## GOAL
Without the pictures, output the lines of the material from the very first through the one that holds "return (f(r), f(g), f(b))".

## DATASET ENTRIES
-- begin --

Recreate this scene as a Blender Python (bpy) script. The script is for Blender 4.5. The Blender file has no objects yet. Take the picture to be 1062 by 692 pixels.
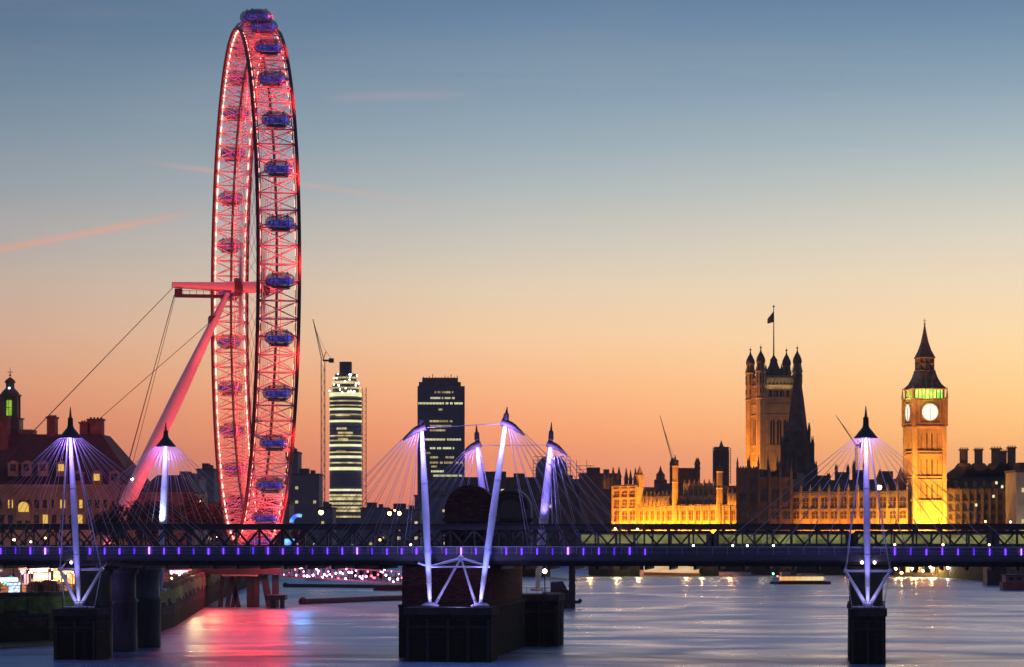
import bpy, bmesh, math, random
from mathutils import Vector, Matrix
random.seed(7)
PI = math.pi
R = math.radians
sc = bpy.context.scene
col = sc.collection
H = 18.0            # eye height above the river
HAZE = 0.00006
F = 2950.0          # focal length in photograph pixels

# ------------------------------------------------------------------ camera
cam = bpy.data.cameras.new('camera')
camo = bpy.data.objects.new('camera', cam); col.objects.link(camo)
camo.location = (0, 0, H); camo.rotation_euler = (R(90), 0, 0)
cam.sensor_width = 36; cam.lens = 36 * F / 1062
cam.shift_y = (548 - 346) / 1062
cam.clip_start = 1; cam.clip_end = 40000
sc.camera = camo

# ------------------------------------------------------------------ colour, exposure
sc.view_settings.view_transform = 'Standard'
sc.view_settings.look = 'None'
sc.view_settings.exposure = 0
sc.view_settings.gamma = 1
sc.view_settings.use_curve_mapping = False
sc.cycles.max_bounces = 6
sc.cycles.diffuse_bounces = 2
sc.cycles.glossy_bounces = 3
sc.cycles.transparent_max_bounces = 8
sc.cycles.sample_clamp_indirect = 6
sc.cycles.caustics_reflective = False
sc.cycles.caustics_refractive = False

def lin(r, g, b):
    def f(c):
        c /= 255.0
        return c / 12.92 if c <= 0.04045 else ((c + 0.055) / 1.055) ** 2.4
    return (f(r), f(g), f(b))

# ------------------------------------------------------------------ world: dusk sky
W = bpy.data.worlds.new('World'); sc.world = W; W.use_nodes = True
nt = W.node_tree; nt.nodes.clear()
def N(t, tree=None, **kw):
    n = (tree or nt).nodes.new(t)
    for k, v in kw.items(): setattr(n, k, v)
    return n
def mth(op, a, b=None, tree=None, clamp=False):
    t = tree or nt
    n = N('ShaderNodeMath', t, operation=op); n.use_clamp = clamp
    for i, v in enumerate((a, b)):
        if v is None: continue
        if isinstance(v, (int, float)): n.inputs[i].default_value = v
        else: t.links.new(v, n.inputs[i])
    return n.outputs[0]
def mixc(f, a, b, tree=None, mode='MIX'):
    t = tree or nt
    n = N('ShaderNodeMix', t, data_type='RGBA', blend_type=mode)
    for i, v in ((0, f), (6, a), (7, b)):
        if isinstance(v, (int, float)): n.inputs[i].default_value = v
        elif isinstance(v, tuple): n.inputs[i].default_value = (*v, 1)
        else: t.links.new(v, n.inputs[i])
    return n.outputs[2]
tc = N('ShaderNodeTexCoord'); sep = N('ShaderNodeSeparateXYZ')
nt.links.new(tc.outputs['Generated'], sep.inputs[0])
dx, dy, dz = sep.outputs
pos = mth('MULTIPLY', mth('MAXIMUM', dz, 0.0), 2.5)
def ramp(stops, pink=.03):
    n = N('ShaderNodeValToRGB'); cr = n.color_ramp
    cr.elements[0].position = 0; cr.elements[1].position = 1
    for i, (y, c) in enumerate(stops):
        p = min(1, max(0, (y if y >= 0 else -y) * 2.5))
        k = .55 * max(0, min(1, 1 - y / .085)); b_ = max(0, 1 - abs(y - .1) / .06)
        c4 = lin(*c); c4 = (c4[0] * (1 + .06 * k), c4[1] * (1 - pink * 2.2 * k - .01 * b_), c4[2] * (1 - .12 * k + .07 * b_), 1)
        if i == 0: cr.elements[0].position = p; cr.elements[0].color = c4
        elif i == len(stops) - 1: cr.elements[-1].position = p; cr.elements[-1].color = c4
        else:
            e = cr.elements.new(p); e.color = c4
    nt.links.new(pos, n.inputs[0])
    return n.outputs[0]
def el(y): return (548 - y) / F
high = [(.26, (80, 112, 150)), (.33, (74, 106, 150)), (.4, (66, 98, 146))]
left = ramp([(el(548), (196, 108, 98)), (el(500), (205, 118, 98)), (el(440), (213, 137, 104)), (el(400), (213, 152, 117)),
             (el(350), (203, 163, 136)), (el(300), (186, 166, 148)), (el(250), (163, 160, 153)), (el(200), (142, 150, 153)), (el(150), (121, 139, 151)),
             (el(100), (103, 126, 145)), (el(50), (88, 113, 137)), (el(0), (73, 102, 132))] + high)
mid = ramp([(el(548), (226, 126, 104)), (el(500), (240, 142, 108)), (el(450), (249, 162, 112)), (el(400), (246, 182, 132)),
            (el(350), (236, 199, 156)), (el(300), (218, 200, 169)), (el(250), (192, 190, 174)), (el(200), (165, 176, 174)), (el(150), (141, 161, 170)),
            (el(100), (121, 146, 164)), (el(50), (102, 131, 156)), (el(0), (84, 116, 148))] + high)
right = ramp([(el(548), (244, 155, 100)), (el(500), (250, 172, 108)), (el(450), (254, 196, 124)), (el(400), (250, 209, 145)),
              (el(350), (242, 213, 164)), (el(300), (229, 211, 176)), (el(250), (210, 205, 182)), (el(200), (184, 192, 182)), (el(150), (155, 175, 180)),
              (el(100), (129, 155, 172)), (el(50), (105, 137, 162)), (el(0), (82, 117, 150))] + high, 0)
az = mth('MULTIPLY', mth('ADD', dx, 0.19), 1 / 0.38, clamp=True)
fl = mth('MULTIPLY', az, 2.0, clamp=True)
fr = mth('SUBTRACT', mth('MULTIPLY', az, 2.0), 1.0, clamp=True)
sky = mixc(fr, mixc(fl, left, mid), right)
# the side away from the afterglow is darker and bluer
back = mth('MULTIPLY', mth('ADD', mth('MULTIPLY', dy, -1.0), 0.55), 0.75, clamp=True)
eastc = mixc(pos, lin(58, 56, 78), lin(34, 50, 84))
sky = mixc(back, sky, eastc)
# vapour trails and faint cirrus, placed by direction in the sky
ax = mth('MULTIPLY', mth('DIVIDE', dx, mth('MAXIMUM', dy, 0.2)), F)
ay = mth('MULTIPLY', mth('DIVIDE', dz, mth('MAXIMUM', dy, 0.2)), F)
nz = N('ShaderNodeTexNoise'); nz.inputs['Scale'].default_value = 26; nz.inputs['Detail'].default_value = 4
nt.links.new(tc.outputs['Generated'], nz.inputs['Vector'])
def trail(x0, y0, x1, y1, wid, amt, colr, sky):
    X0, Y0, X1, Y1 = x0 - 531, 548 - y0, x1 - 531, 548 - y1
    m = (Y1 - Y0) / (X1 - X0)
    d = mth('ABSOLUTE', mth('SUBTRACT', ay, mth('ADD', mth('MULTIPLY', mth('SUBTRACT', ax, X0), m), Y0)))
    g = mth('SUBTRACT', 1.0, mth('DIVIDE', d, wid), clamp=True)
    L = X1 - X0
    u = mth('DIVIDE', mth('SUBTRACT', ax, X0), L)
    e = mth('MULTIPLY', mth('MULTIPLY', u, 5.0, clamp=True), mth('MULTIPLY', mth('SUBTRACT', 1.0, u), 3.0, clamp=True))
    e = mth('MULTIPLY', e, mth('MULTIPLY', nz.outputs[0], 1.6))
    f = mth('MULTIPLY', mth('MULTIPLY', mth('POWER', g, 1.4), e), amt, clamp=True)
    return mixc(f, sky, lin(*colr))
sky = trail(-40, 266, 212, 219, 7, .62, (232, 150, 122), sky)
sky = trail(140, 166, 470, 214, 5, .34, (222, 160, 146), sky)
sky = trail(330, 102, 500, 97, 10, .22, (196, 160, 160), sky)
mp_ = N('ShaderNodeMapping'); mp_.inputs['Scale'].default_value = (5, 5, 42); mp_.inputs['Rotation'].default_value = (0, R(1.5), 0); nt.links.new(tc.outputs['Generated'], mp_.inputs[0])
nc = N('ShaderNodeTexNoise'); nc.inputs['Scale'].default_value = 1.0; nc.inputs['Detail'].default_value = 6; nc.inputs['Roughness'].default_value = .6; nc.inputs['Distortion'].default_value = .6
nt.links.new(mp_.outputs[0], nc.inputs['Vector'])
veil = mth('MULTIPLY', mth('SUBTRACT', nc.outputs[0], .5), 1.8, clamp=True)
sky = mixc(mth('MULTIPLY', veil, .22), sky, mixc(.5, sky, lin(226, 186, 172)))
nish = N('ShaderNodeTexSky', sky_type='NISHITA'); nish.sun_disc = False
nish.sun_elevation = R(1.0); nish.sun_rotation = R(12)
bg1 = N('ShaderNodeBackground'); bg1.inputs[1].default_value = 1.17; nt.links.new(sky, bg1.inputs[0])
bg2 = N('ShaderNodeBackground'); bg2.inputs[1].default_value = 0.004; nt.links.new(nish.outputs[0], bg2.inputs[0])
ad = N('ShaderNodeAddShader'); nt.links.new(bg1.outputs[0], ad.inputs[0]); nt.links.new(bg2.outputs[0], ad.inputs[1])
wo = N('ShaderNodeOutputWorld'); nt.links.new(ad.outputs[0], wo.inputs[0])

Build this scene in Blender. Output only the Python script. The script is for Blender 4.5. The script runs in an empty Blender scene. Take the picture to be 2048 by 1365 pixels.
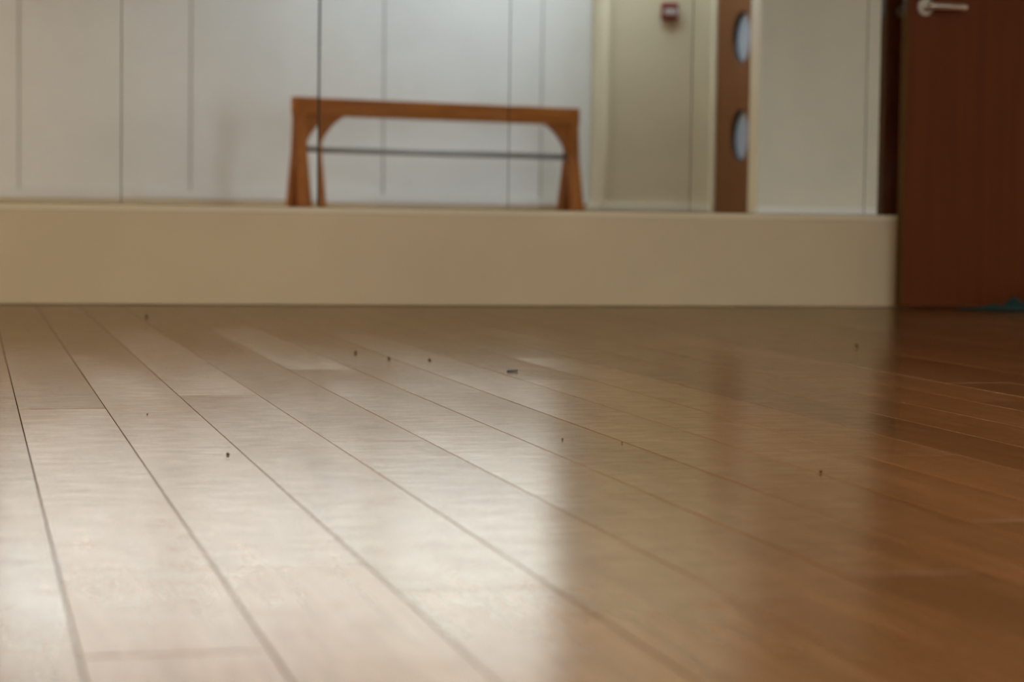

-- end --

## RESULT BELOW
Recreate this scene as a Blender Python (bpy) script. The script is for Blender 4.5. The Blender file has no objects yet. Take the picture to be 1062 by 692 pixels.
import bpy, bmesh, math, random
from mathutils import Vector, Matrix
random.seed(7)
PI = math.pi
R = math.radians
sc = bpy.context.scene
col = sc.collection
H = 18.0            # eye height above the river
HAZE = 0.00006
F = 2950.0          # focal length in photograph pixels

# ------------------------------------------------------------------ camera
cam = bpy.data.cameras.new('camera')
camo = bpy.data.objects.new('camera', cam); col.objects.link(camo)
camo.location = (0, 0, H); camo.rotation_euler = (R(90), 0, 0)
cam.sensor_width = 36; cam.lens = 36 * F / 1062
cam.shift_y = (548 - 346) / 1062
cam.clip_start = 1; cam.clip_end = 40000
sc.camera = camo

# ------------------------------------------------------------------ colour, exposure
sc.view_settings.view_transform = 'Standard'
sc.view_settings.look = 'None'
sc.view_settings.exposure = 0
sc.view_settings.gamma = 1
sc.view_settings.use_curve_mapping = False
sc.cycles.max_bounces = 6
sc.cycles.diffuse_bounces = 2
sc.cycles.glossy_bounces = 3
sc.cycles.transparent_max_bounces = 8
sc.cycles.sample_clamp_indirect = 6
sc.cycles.caustics_reflective = False
sc.cycles.caustics_refractive = False

def lin(r, g, b):
    def f(c):
        c /= 255.0
        return c / 12.92 if c <= 0.04045 else ((c + 0.055) / 1.055) ** 2.4
    return (f(r), f(g), f(b))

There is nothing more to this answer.